PS for the oil return from The turbo . Do you run a 10AN to the reservoir only? And then a smaller line from reservoir to scavenge pump . And then similar size line to the oil drain back in the pan?
I don't run a reservoir. Outlet of the turbo into a pump then back into the pass side valve cover.
A decent vented reservoir would likely eliminate the need for the check valve. None of the aircraft I worked on ran a check valve pre turbo. Just a reservoir gravity drained to the case. check valve sounds easier, but I'd think a properly vented sump would prob be a better more reliable setup.
Depending on how high you can get the turbo mounted another option would be a stand-alone oiling system. Gravity drain into a gallon sump. Then pump it out of the sump, thru a cooler and filter into the turbo. That was my plan for a truck mounted remote setup anyway. Prob not much room on the BMW tho… unless you put the turbo in the trunk.
Last edited by Forcefed86; 09-08-2022 at 04:19 PM.
A decent vented reservoir would likely eliminate the need for the check valve. None of the aircraft I worked on ran a check valve pre turbo. Just a reservoir gravity drained to the case. check valve sounds easier, but I'd think a properly vented sump would prob be a better more reliable setup.
Depending on how high you can get the turbo mounted another option would be a stand-alone oiling system. Gravity drain into a gallon sump. Then pump it out of the sump, thru a cooler and filter into the turbo. That was my plan for a truck mounted remote setup anyway. Prob not much room on the BMW tho… unless you put the turbo in the trunk.
I don't have the space for a standing. doed this sump mount directly to the T4 drain? And i would pump out of the drain back to the pan?
Because there's less chance of needing a restrictor if you have a reservoir below the turbo for gravity draining lol. Skip it and put a restrictor.
And when you shut the engine down, it gives space for the oil to gravity drain and not build up in the cartridge and leak past the seal into the exhaust housing. (which I guess is also stopped by a check valve.)
i see , makes sense i dont think i have much space for a gravity feed reservoir
so a combo of this little direct mount Sump (https://www.sonexaircraft.com/eshop/...oduct_id=17586)
+ a check valve would be a good option i think.
again, the return line from
TURBO- Pump = 10 AN
then from Pump ( with restrictor) to Pan = 10An as well? since its restricted anyways logically thinking, i shouldnt need a 10 AN , right?
And when you shut the engine down, it gives space for the oil to gravity drain and not build up in the cartridge and leak past the seal into the exhaust housing. (which I guess is also stopped by a check valve.)
i see , makes sense i dont think i have much space for a gravity feed reservoir
so a combo of this little direct mount Sump (https://www.sonexaircraft.com/eshop/...oduct_id=17586)
+ a check valve would be a good option i think.

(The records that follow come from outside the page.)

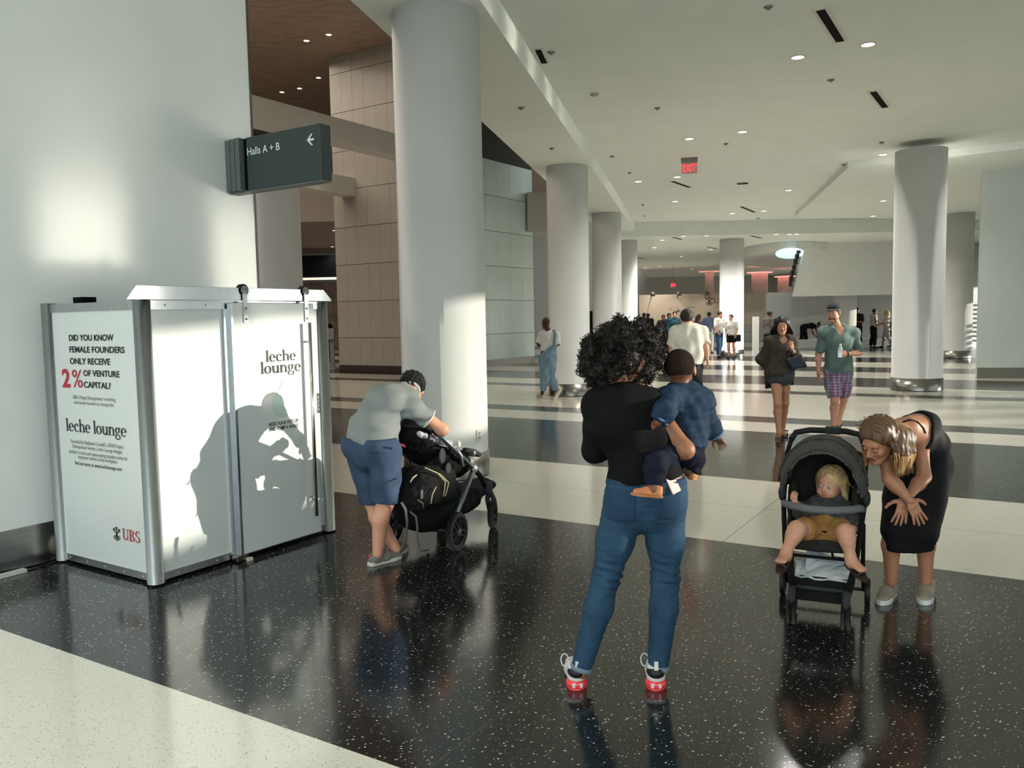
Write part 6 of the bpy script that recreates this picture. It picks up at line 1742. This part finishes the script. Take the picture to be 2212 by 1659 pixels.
figure('person in dark clothes behind the grey stand past the booth', 704, 793, 2.8, K_, K_, sk_dark, M_hairK, 1.86, sleeve=2.9)
# stands, railing and bags in the distance
st1 = fl(719, 796)
sd1 = thing('sanitizer_stand', 'grey dispenser stand in the shadow beyond the booth', 'stand', tuple(st1))
M_std = mat('stand_grey', (150, 146, 146), .5)
MB().lathe(st1, ZZ, [(0, 0), (.2, 0), (.2, .02), (0, .02)], 20).build('base', M_std, sd1)
MB().box(st1 + ZZ * .55, V(.08, 0, 0), V(0, .03, 0), ZZ * .53).build('post', M_std, sd1)
MB().box(st1 + ZZ * 1.25 - V(0, .06, 0), V(.13, 0, 0), V(0, .07, 0), ZZ * .2).build('dispenser', M_std, sd1, bevel=.02)
pw = fl(1632, 770)
ws = thing('totem_sign', 'slim white totem standing in the sun beyond the walking woman', 'sign', tuple(pw))
MB().box(pw + ZZ * .8, V(.12, 0, 0), V(0, .04, 0), ZZ * .78).build('panel', W_, ws)
MB().box(pw + ZZ * .01, V(.2, 0, 0), V(0, .16, 0), ZZ * .01).build('base', M_std, ws)
rl = thing('railing', 'white guard rail in front of the exhibit wall', 'railing', tuple(fl(1412, 752)))
r0, r1 = fl(1395, 753), fl(1425, 752)
rb = MB()
rb.tube([r0 + ZZ * 1.1, r1 + ZZ * 1.1], .035, 8)
rb.build('top_rail', W_, rl)
for t in (0.02, .5, .98):
    q = lerp(r0, r1, t)
    MB().cyl(q, q + ZZ * 1.1, .03, n=8).build('post', W_, rl)
fr0 = at(1282, 703, 30)
bf = thing('display_stand', 'black framed panel glimpsed between two far columns', 'display', (fr0[0], fr0[1], 0))
MB().abox(fr0[0] - .16, fr0[0] + .2, 29.9, 30, 0, 1.9).build('frame', K_, bf)
MB().abox(fr0[0] - .2, fr0[0] + .3, 29.6, 30.2, 0, .9).build('counter', M_col, bf)
hb2 = fl(1580, 774.5) + V(.12, 0, .06)
put(MB().box(hb2 + ZZ * .72 - V(-.1, .1, 0), V(.1, 0, 0), V(0, .08, 0), ZZ * .13).build('handbag', K_, bevel=.03), 'small black bag at the hip of the woman in the short black skirt', 'bag')
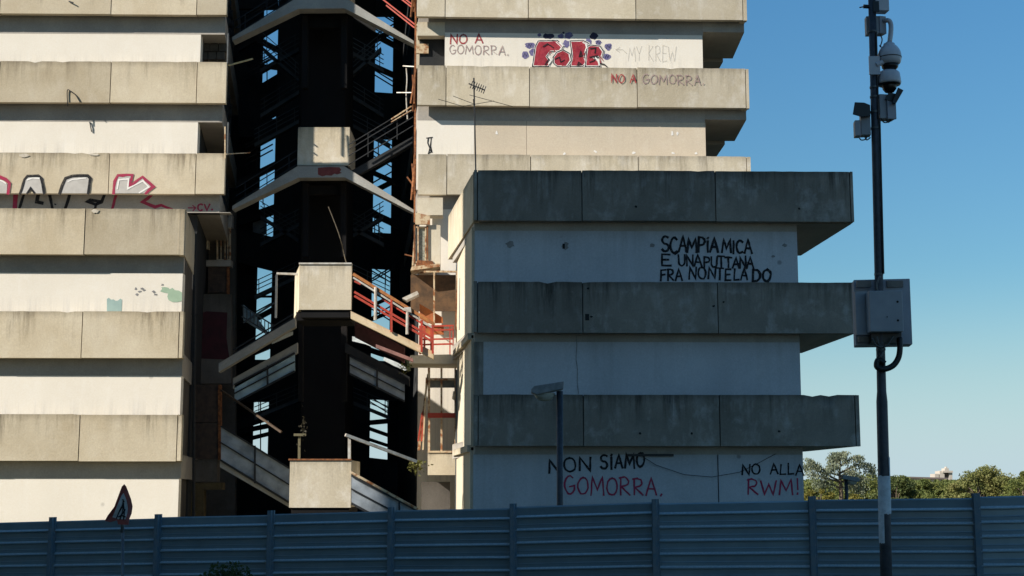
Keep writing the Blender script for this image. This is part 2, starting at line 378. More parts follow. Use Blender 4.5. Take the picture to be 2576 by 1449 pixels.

again, the return line from
TURBO- Pump = 10 AN
then from Pump ( with restrictor) to Pan = 10An as well? since its restricted anyways logically thinking, i shouldnt need a 10 AN , right?
That's pretty slick. Do you have any idea how much clearance you gain doing this vs. a right angle AN fitting?
These don't hang lower than the turbo housing, so depends on your drain and fitting, but however far your fitting hangs past your turbo is the clearance you gain.
Thanks alot for all the input.
How do you guys support the turbo weight.
how you build your mounts to the frame, chassis etc.
I thoughtthoughtfabbing a mount of the T4 flange
I can share my direct rear mount turbo swap experience as I went through 3 turbos-
Started with the STS upgraded turbo which is a GT67. Light switch but felt choked.
Went to a Billet 7665. Much better and more suited to stockish rpm range. Topped out about 6k, maybe a little higher.
Finally went to a Billet 7875. Pulls to 7k+ and wants to keep pulling. Give up some lowend, but its helped with traction in lower gears. When 3rd gear hits and it wants to spin the tires at 90 mph, its LOL.
how is the 78/75 for you in the lower RPMs lets say 4-4.5K + ?
i have a new 78/75 ( ebay special) here that i am planning on using
if i would purchase a 76/65 ish turbo i would go cheap ebay as well and see what it does before investing in something better.
so the routing etc is pretty much clear , now its the turbo sizing.
in general i love the "work with what you have" approach
Depends on what gear you hit it in. Anything outside of first rolling into it and it's online. If you want all the boost in by then see about the 7665. But if you want to rev much over 6k it'll run out of steam.